◆ Task details
Output the material below in its entirety, exactly as given.

◆ Supplied data
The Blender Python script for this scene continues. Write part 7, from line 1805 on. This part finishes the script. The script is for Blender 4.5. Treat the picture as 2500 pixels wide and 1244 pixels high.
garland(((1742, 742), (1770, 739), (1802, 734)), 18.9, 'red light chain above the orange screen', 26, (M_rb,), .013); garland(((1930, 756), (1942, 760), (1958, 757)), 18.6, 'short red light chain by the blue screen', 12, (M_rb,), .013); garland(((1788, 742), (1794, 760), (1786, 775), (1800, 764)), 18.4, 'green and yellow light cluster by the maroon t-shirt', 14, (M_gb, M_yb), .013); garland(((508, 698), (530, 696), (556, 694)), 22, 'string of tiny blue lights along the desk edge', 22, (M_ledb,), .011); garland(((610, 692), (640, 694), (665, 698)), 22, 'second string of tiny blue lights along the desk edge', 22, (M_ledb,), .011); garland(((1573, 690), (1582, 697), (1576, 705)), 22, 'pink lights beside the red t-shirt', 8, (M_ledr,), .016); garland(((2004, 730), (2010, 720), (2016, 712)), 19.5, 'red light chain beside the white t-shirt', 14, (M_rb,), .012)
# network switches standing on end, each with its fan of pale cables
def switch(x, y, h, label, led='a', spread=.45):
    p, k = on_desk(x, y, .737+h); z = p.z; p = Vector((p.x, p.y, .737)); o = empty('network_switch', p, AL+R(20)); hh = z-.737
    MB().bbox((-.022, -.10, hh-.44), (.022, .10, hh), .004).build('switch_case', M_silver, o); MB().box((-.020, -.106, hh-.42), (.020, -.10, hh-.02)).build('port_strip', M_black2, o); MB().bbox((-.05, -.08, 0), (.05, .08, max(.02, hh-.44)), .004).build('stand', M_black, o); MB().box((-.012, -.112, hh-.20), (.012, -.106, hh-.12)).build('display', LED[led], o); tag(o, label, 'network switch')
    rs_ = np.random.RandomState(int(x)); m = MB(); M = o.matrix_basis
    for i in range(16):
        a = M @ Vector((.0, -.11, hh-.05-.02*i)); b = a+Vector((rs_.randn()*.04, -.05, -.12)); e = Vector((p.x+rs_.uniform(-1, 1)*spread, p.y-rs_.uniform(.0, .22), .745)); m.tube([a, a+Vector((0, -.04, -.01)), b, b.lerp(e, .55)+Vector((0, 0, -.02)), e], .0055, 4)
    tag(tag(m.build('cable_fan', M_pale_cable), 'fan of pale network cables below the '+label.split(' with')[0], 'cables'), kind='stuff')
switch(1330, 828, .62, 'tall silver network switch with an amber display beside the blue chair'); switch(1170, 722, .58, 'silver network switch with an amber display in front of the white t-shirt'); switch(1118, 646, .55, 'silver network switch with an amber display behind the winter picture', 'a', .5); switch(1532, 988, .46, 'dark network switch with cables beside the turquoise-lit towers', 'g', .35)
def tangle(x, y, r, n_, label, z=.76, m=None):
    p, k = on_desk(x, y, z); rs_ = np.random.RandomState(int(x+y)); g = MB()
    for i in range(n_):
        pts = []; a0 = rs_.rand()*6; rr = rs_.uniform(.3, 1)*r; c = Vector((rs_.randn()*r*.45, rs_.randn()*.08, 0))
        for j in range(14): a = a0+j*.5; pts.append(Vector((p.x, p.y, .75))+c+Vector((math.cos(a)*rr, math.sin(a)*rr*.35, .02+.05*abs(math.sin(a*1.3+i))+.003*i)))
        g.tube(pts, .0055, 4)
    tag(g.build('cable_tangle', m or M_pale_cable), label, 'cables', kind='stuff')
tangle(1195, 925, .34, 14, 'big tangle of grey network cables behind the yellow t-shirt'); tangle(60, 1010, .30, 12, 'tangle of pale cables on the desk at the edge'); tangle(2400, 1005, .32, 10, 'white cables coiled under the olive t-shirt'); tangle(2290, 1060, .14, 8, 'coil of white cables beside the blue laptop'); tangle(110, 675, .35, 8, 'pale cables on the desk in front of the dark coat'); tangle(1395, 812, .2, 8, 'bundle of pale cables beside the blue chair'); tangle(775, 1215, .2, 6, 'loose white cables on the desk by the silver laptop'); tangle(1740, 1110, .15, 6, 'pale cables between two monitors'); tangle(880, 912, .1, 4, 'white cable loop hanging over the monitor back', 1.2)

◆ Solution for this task
The Blender Python script for this scene continues. Write part 7, from line 1805 on. This part finishes the script. The script is for Blender 4.5. Treat the picture as 2500 pixels wide and 1244 pixels high.
garland(((1742, 742), (1770, 739), (1802, 734)), 18.9, 'red light chain above the orange screen', 26, (M_rb,), .013); garland(((1930, 756), (1942, 760), (1958, 757)), 18.6, 'short red light chain by the blue screen', 12, (M_rb,), .013); garland(((1788, 742), (1794, 760), (1786, 775), (1800, 764)), 18.4, 'green and yellow light cluster by the maroon t-shirt', 14, (M_gb, M_yb), .013); garland(((508, 698), (530, 696), (556, 694)), 22, 'string of tiny blue lights along the desk edge', 22, (M_ledb,), .011); garland(((610, 692), (640, 694), (665, 698)), 22, 'second string of tiny blue lights along the desk edge', 22, (M_ledb,), .011); garland(((1573, 690), (1582, 697), (1576, 705)), 22, 'pink lights beside the red t-shirt', 8, (M_ledr,), .016); garland(((2004, 730), (2010, 720), (2016, 712)), 19.5, 'red light chain beside the white t-shirt', 14, (M_rb,), .012)
# network switches standing on end, each with its fan of pale cables
def switch(x, y, h, label, led='a', spread=.45):
    p, k = on_desk(x, y, .737+h); z = p.z; p = Vector((p.x, p.y, .737)); o = empty('network_switch', p, AL+R(20)); hh = z-.737
    MB().bbox((-.022, -.10, hh-.44), (.022, .10, hh), .004).build('switch_case', M_silver, o); MB().box((-.020, -.106, hh-.42), (.020, -.10, hh-.02)).build('port_strip', M_black2, o); MB().bbox((-.05, -.08, 0), (.05, .08, max(.02, hh-.44)), .004).build('stand', M_black, o); MB().box((-.012, -.112, hh-.20), (.012, -.106, hh-.12)).build('display', LED[led], o); tag(o, label, 'network switch')
    rs_ = np.random.RandomState(int(x)); m = MB(); M = o.matrix_basis
    for i in range(16):
        a = M @ Vector((.0, -.11, hh-.05-.02*i)); b = a+Vector((rs_.randn()*.04, -.05, -.12)); e = Vector((p.x+rs_.uniform(-1, 1)*spread, p.y-rs_.uniform(.0, .22), .745)); m.tube([a, a+Vector((0, -.04, -.01)), b, b.lerp(e, .55)+Vector((0, 0, -.02)), e], .0055, 4)
    tag(tag(m.build('cable_fan', M_pale_cable), 'fan of pale network cables below the '+label.split(' with')[0], 'cables'), kind='stuff')
switch(1330, 828, .62, 'tall silver network switch with an amber display beside the blue chair'); switch(1170, 722, .58, 'silver network switch with an amber display in front of the white t-shirt'); switch(1118, 646, .55, 'silver network switch with an amber display behind the winter picture', 'a', .5); switch(1532, 988, .46, 'dark network switch with cables beside the turquoise-lit towers', 'g', .35)
def tangle(x, y, r, n_, label, z=.76, m=None):
    p, k = on_desk(x, y, z); rs_ = np.random.RandomState(int(x+y)); g = MB()
    for i in range(n_):
        pts = []; a0 = rs_.rand()*6; rr = rs_.uniform(.3, 1)*r; c = Vector((rs_.randn()*r*.45, rs_.randn()*.08, 0))
        for j in range(14): a = a0+j*.5; pts.append(Vector((p.x, p.y, .75))+c+Vector((math.cos(a)*rr, math.sin(a)*rr*.35, .02+.05*abs(math.sin(a*1.3+i))+.003*i)))
        g.tube(pts, .0055, 4)
    tag(g.build('cable_tangle', m or M_pale_cable), label, 'cables', kind='stuff')
tangle(1195, 925, .34, 14, 'big tangle of grey network cables behind the yellow t-shirt'); tangle(60, 1010, .30, 12, 'tangle of pale cables on the desk at the edge'); tangle(2400, 1005, .32, 10, 'white cables coiled under the olive t-shirt'); tangle(2290, 1060, .14, 8, 'coil of white cables beside the blue laptop'); tangle(110, 675, .35, 8, 'pale cables on the desk in front of the dark coat'); tangle(1395, 812, .2, 8, 'bundle of pale cables beside the blue chair'); tangle(775, 1215, .2, 6, 'loose white cables on the desk by the silver laptop'); tangle(1740, 1110, .15, 6, 'pale cables between two monitors'); tangle(880, 912, .1, 4, 'white cable loop hanging over the monitor back', 1.2)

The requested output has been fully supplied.